Mr F W de Klerk’s pragmatism redounds to his eternal credit
News of the death of Mr F W de Klerk, the last white South African president, will have triggered memories of all sorts for those old enough to remember.
A son of the conservative establishment, which created and nurtured the racist, fascist system of Apartheid, Mr de Klerk evolved to partner with the late, legendary Mr Nelson Mandela in dismantling that evil system and igniting democracy in South Africa.
Younger Jamaicans should appreciate that Apartheid wasn’t just about racial separation and discrimination as it is often mistaken to mean.
It was, in fact, a system of laws which elevated whites above and separate from all other races — who were also separated — with blacks at the bottom, as menial workers and labourers, ‘hewers of wood and drawers of water’.
South African whites were comforted by religious affirmation of Apartheid. The largest white establishment church in South Africa, the Dutch Reformed Church, provided ideological sanction for racial segregation. That view upheld whites as the dominant race as part of a natural order.
Under Apartheid, whites who were a small minority relative to the black and coloured population, owned the bulk of arable land. Blacks were officially relegated to so-called homelands, though the need for cheap labour meant they were facilitated in shanty towns close to major cities and industrial centres.
Blacks were not allowed to vote in South African parliamentary elections.

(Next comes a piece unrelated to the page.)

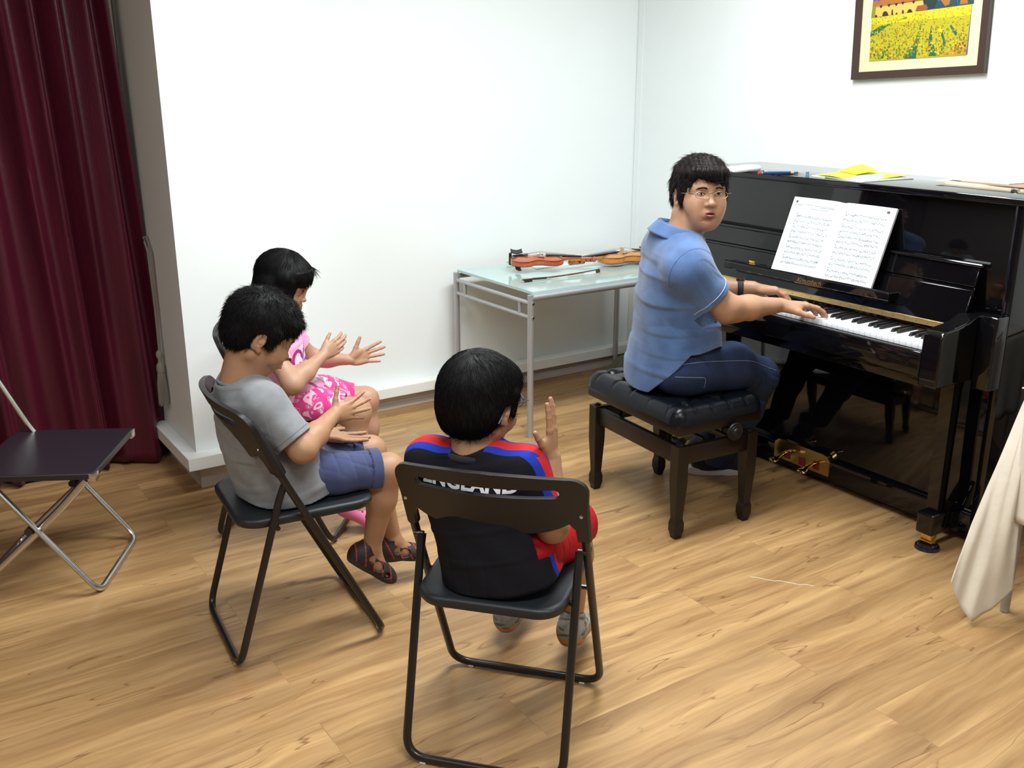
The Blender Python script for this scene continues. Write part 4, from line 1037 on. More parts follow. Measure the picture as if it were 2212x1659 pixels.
def vq_obj(name, parts, mats, parent, fmat=None, off=(0,0,0), it=2):
    """parts: list of (V,Q); fmat(centres)->material index"""
    VV=[];QQ=[];n=0
    for (V,Q) in parts:
        V=smooth_vq(V,Q,it); VV.append(V); QQ.append(Q+n); n+=len(V)
    V=np.concatenate(VV); Q=np.concatenate(QQ)
    me=bpy.data.meshes.new(name); me.vertices.add(len(V)); me.vertices.foreach_set('co',(V-V3(off)).astype(np.float32).ravel())
    me.loops.add(len(Q)*4); me.loops.foreach_set('vertex_index',Q.ravel().astype(np.int32))
    me.polygons.add(len(Q)); me.polygons.foreach_set('loop_start',np.arange(0,len(Q)*4,4,dtype=np.int32)); me.polygons.foreach_set('loop_total',np.full(len(Q),4,dtype=np.int32))
    me.polygons.foreach_set('use_smooth',np.ones(len(Q),dtype=bool))
    for m in (mats if isinstance(mats,(list,tuple)) else [mats]): me.materials.append(m)
    if fmat is not None: me.polygons.foreach_set('material_index',fmat(V[Q].mean(1)).astype(np.int32))
    me.update(calc_edges=True)
    o=bpy.data.objects.new(name,me); C.objects.link(o)
    if parent is not None: o.parent=parent
    return o,V,Q
def folds(dirv, freq, amp, d2=(0,0,1), f2=6, w=1.6, mask=None, ph=0):
    a=nrm(dirv); b=nrm(d2)
    def fn(X,Y,Z):
        p=X*a[0]+Y*a[1]+Z*a[2]; q=X*b[0]+Y*b[1]+Z*b[2]
        r=np.sin(p*freq+w*np.sin(q*f2+ph)+1.3*np.sin(X*9+ph)+1.1*np.sin(Y*11-ph))
        g=np.clip(.25+.95*np.sin(q*f2*.9+p*5+ph*2)*np.cos(X*13+Y*17-Z*11+ph),0,1)
        D=amp*g*(1-np.abs(r))**3.2
        if mask is not None: D=D*mask(X,Y,Z)
        return D
    return fn
def ball(c, r):
    c=V3(c)
    return lambda X,Y,Z: np.clip(1.5-np.sqrt((X-c[0])**2+(Y-c[1])**2+(Z-c[2])**2)/r,0,1)

class Frame:
    def __init__(s, o, f, up=(0,0,1), sc=1.0):
        s.o=V3(o); s.f=nrm(f); u=V3(up); u=nrm(u-s.f*(u@s.f)); s.u=u; s.l=np.cross(s.u,s.f); s.s=sc
        s.R=np.stack([s.f,s.l,s.u],1)
    def __call__(s,f,l,u): return s.o+s.s*(s.f*f+s.l*l+s.u*u)
    def inv(s,P): return ((P-s.o)@s.R)/s.s
    def M(s): 
        m=Matrix.Identity(4)
        for i in range(3):
            m[i][0]=s.f[i]*s.s; m[i][1]=s.l[i]*s.s; m[i][2]=s.u[i]*s.s; m[i][3]=s.o[i]
        return m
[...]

The system enforced separate schools for the various races with the best education reserved for whites. Mixed-race marriages or sexual relations involving people of different races weren’t just taboo. Such an offence was a crime, punishable by jail sentences that could last years.
To move about in their native land, black South Africans needed to show special passes.
Under Apartheid, which was formalised and expanded in 1949, the South African police had unfettered power and committed wide-ranging abuse, including mass murder, against the black majority.
As far back as 1956, while still a British colony, Jamaica, under the leadership of Mr Norman Manley, led the way in shunning Apartheid South Africa, becoming only the second country behind India to break trade and travel links.
In time, South Africa was increasingly isolated with economic and other sanctions mandated by the UN. Even traditionally friendly Western powers, including the US, distanced themselves.
By the 1970s and 80s, the increasingly activist role of the African National Congress (ANC) — politically and militarily — buttressed by the sweeping liberation movement across southern Africa, was creating an even greater problem.
It was against that backdrop that the pragmatic Mr de Klerk flew in the face of everything he had represented to stun the world by rejecting Apartheid.
Mr Mandela — who had been in prison for 27 years on trumped-up, politically-motivated charges — was set free in February 1990 to join in the transition process. That culminated in Mr Mandela and the ANC being elected to power in 1994 — the first-ever democratic national election in South Africa — and the sidelining of Mr de Klerk’s Nationalist Party.
Mr de Klerk’s actions were undoubtedly motivated more by realism than anything else. But to the extent that he had the wherewithal and courage to turn against his own socialisation and conditioning, to reject racist, fascist ideology and embrace democracy, redounds to his eternal credit.